Generous taxation breaks for heritage properties have been abused writes John McManus
The Government has closed a tax loophole based around the Republic's 113 privately owned heritage properties. The 2002 Finance Bill - which is making its way through the Dáil - contains a measure aimed at ending the misuse of the generous tax breaks given for restoring and maintaining heritage properties.
The Department of Finance became aware last year that the owners of a small number of these properties were "temporarily transferring" them to wealthy individuals who were using the tax break before transferring the property back. Other owners were taking in passive investment partners who were availing of the tax breaks to reduce their income tax bills.
Although legal these activities were not considered to be in keeping with the spirit of the measure, which was intended to assist the owner-occupiers of important buildings to renovate and maintain them.
The Department decided to close the loophole after the Revenue Commissioners received what one source described as an anonymous tip off that a firm of professional tax advisers were promoting schemes based around the loophole.

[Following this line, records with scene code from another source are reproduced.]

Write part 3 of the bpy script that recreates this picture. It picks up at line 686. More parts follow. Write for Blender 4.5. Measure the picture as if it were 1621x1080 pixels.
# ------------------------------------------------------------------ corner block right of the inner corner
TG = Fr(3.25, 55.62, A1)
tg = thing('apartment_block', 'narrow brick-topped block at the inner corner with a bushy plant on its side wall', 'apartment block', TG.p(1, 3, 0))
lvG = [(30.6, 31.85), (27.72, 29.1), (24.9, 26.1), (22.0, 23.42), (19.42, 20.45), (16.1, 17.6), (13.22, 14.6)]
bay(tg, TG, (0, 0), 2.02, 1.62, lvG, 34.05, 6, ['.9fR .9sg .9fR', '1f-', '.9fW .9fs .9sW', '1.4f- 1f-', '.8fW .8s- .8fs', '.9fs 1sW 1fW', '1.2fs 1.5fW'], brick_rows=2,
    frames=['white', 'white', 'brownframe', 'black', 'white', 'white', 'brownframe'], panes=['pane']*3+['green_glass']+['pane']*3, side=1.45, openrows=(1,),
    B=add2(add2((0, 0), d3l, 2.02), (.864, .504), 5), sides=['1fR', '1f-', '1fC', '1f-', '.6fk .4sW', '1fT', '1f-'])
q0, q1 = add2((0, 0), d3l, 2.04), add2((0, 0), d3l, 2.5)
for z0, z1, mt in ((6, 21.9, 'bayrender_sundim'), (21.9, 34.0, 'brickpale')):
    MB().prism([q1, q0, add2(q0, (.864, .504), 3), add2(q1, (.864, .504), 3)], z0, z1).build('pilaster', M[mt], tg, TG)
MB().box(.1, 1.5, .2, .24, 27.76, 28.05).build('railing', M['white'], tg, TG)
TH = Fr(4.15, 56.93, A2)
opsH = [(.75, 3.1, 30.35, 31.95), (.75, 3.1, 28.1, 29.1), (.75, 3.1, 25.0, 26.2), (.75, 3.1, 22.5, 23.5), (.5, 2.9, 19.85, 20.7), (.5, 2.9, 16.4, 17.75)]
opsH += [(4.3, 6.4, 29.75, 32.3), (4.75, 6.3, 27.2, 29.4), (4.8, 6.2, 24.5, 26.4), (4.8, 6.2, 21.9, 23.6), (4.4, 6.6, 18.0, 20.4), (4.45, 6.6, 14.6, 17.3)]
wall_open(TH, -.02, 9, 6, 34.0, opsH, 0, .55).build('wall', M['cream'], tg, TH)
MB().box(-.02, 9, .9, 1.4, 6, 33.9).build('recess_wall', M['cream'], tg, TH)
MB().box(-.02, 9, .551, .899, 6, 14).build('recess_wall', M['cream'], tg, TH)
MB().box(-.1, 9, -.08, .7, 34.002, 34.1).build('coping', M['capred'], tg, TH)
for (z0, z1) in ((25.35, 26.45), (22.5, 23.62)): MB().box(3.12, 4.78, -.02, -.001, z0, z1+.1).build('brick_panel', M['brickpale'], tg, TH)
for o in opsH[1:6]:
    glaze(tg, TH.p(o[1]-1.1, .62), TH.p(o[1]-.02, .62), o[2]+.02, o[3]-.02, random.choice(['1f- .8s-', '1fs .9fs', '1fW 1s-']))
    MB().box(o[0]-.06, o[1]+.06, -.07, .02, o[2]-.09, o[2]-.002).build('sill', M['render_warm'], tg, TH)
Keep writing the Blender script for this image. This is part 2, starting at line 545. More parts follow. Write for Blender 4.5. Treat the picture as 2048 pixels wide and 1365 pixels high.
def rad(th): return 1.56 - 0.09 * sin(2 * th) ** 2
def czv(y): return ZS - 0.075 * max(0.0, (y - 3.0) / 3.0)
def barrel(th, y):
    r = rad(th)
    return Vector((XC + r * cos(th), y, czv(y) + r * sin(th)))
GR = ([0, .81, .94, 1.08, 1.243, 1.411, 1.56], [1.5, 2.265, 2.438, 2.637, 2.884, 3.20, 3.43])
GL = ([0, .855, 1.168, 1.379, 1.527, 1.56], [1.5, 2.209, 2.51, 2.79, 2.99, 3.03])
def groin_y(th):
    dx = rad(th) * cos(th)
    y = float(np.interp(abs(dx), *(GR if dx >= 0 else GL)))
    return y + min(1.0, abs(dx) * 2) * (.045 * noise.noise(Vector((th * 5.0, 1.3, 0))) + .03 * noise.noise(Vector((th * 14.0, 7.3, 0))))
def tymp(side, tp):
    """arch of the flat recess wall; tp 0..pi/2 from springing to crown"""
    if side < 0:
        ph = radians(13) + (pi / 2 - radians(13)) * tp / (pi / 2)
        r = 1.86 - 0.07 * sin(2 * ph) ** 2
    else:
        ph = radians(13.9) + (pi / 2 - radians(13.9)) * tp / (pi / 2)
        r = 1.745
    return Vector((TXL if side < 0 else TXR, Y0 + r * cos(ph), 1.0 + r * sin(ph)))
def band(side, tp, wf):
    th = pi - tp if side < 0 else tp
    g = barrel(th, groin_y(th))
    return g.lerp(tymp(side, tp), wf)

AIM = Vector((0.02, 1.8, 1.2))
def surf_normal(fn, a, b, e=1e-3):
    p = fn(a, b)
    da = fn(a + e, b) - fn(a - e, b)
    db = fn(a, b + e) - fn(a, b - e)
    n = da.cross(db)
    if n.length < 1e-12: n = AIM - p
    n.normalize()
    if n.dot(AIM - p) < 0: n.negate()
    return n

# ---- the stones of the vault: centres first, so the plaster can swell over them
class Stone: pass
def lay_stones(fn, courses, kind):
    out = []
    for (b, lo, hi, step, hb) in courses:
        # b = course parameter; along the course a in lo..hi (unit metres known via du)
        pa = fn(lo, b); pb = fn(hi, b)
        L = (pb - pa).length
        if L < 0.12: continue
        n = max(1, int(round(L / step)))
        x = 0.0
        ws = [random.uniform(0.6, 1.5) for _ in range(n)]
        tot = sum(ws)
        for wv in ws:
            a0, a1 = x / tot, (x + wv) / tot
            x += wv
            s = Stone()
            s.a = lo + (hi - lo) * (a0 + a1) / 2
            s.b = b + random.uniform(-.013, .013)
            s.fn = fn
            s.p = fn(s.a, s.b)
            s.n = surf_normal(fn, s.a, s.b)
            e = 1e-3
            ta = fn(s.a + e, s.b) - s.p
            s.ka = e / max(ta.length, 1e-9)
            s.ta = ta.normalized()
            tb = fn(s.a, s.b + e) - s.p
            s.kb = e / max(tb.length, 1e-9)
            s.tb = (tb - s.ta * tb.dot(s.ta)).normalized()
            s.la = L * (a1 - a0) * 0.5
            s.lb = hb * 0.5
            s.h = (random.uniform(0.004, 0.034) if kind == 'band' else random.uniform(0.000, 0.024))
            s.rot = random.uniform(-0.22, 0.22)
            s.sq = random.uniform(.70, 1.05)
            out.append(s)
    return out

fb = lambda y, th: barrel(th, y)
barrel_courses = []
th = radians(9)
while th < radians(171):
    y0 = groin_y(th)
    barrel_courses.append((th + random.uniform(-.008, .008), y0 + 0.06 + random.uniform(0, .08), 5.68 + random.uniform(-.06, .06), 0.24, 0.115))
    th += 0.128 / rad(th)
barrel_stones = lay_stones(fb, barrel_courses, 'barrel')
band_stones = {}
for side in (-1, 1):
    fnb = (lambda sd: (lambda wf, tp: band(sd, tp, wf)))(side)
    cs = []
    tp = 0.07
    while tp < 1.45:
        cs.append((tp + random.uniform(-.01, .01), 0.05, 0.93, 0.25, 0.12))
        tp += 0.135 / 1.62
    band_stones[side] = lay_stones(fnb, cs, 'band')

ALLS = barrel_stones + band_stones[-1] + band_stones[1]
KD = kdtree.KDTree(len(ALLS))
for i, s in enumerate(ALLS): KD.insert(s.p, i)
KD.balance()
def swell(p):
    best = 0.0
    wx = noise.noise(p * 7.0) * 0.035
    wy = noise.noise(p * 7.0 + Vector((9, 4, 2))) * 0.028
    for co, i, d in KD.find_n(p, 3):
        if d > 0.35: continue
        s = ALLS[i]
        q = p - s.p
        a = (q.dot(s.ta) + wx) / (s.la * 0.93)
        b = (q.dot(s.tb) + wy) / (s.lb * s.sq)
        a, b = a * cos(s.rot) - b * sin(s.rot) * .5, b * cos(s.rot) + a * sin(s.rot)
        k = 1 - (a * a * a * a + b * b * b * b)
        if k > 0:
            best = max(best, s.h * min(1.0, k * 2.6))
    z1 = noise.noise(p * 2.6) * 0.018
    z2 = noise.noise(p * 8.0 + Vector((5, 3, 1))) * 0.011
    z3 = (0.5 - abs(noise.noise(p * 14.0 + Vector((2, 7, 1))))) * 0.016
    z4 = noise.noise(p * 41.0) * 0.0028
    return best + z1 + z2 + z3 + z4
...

The measure was announced by the Minister for Finance, Mr McCreevy on Budget Day but the Department has refused to release any documents relating to the changes under the freedom of Information Act.
Section 482 allows the owners of "significant buildings" to claim back expenditure on the repair, maintenance or restoration of an approved building or garden. In order to qualify the building has to be judged to be of intrinsic horticultural, scientific, historical, architectural or aesthetic interest by the Department of Arts, Heritage, Gaeltacht and the Islands.
Once the property has been approved by the Department, the owners then have to apply to the Revenue Commissioners for further approval. The Revenue Commissioners have to satisfy themselves that the public is afforded "reasonable access" to the building or that it is used as a "tourist accommodation facility".
A list of the qualifying buildings and the times they are open to the public is published on the Revenue Commissioners internet site and also by Bord Fáilte.
The Government has put an annual limit of €31,750 (£25,005) on the amount of expenditure that "passive individual investors" in these properties can offset against their income tax. This brings the relief into line with the amount that investors can claim if they invest in non-heritage property.
The limit does not apply to owner-occupiers or companies that use heritage buildings as their premises. Department of Finance sources said it was not possible to establish how many investors had availed of the loophole or the amount of tax foregone by the State as a consequence. "We think it was only just beginning," said one official.
There are 113 significant buildings on the list currently published by the Revenue Commissioners. Most of them are large country properties, many of which are owned by well-known individuals.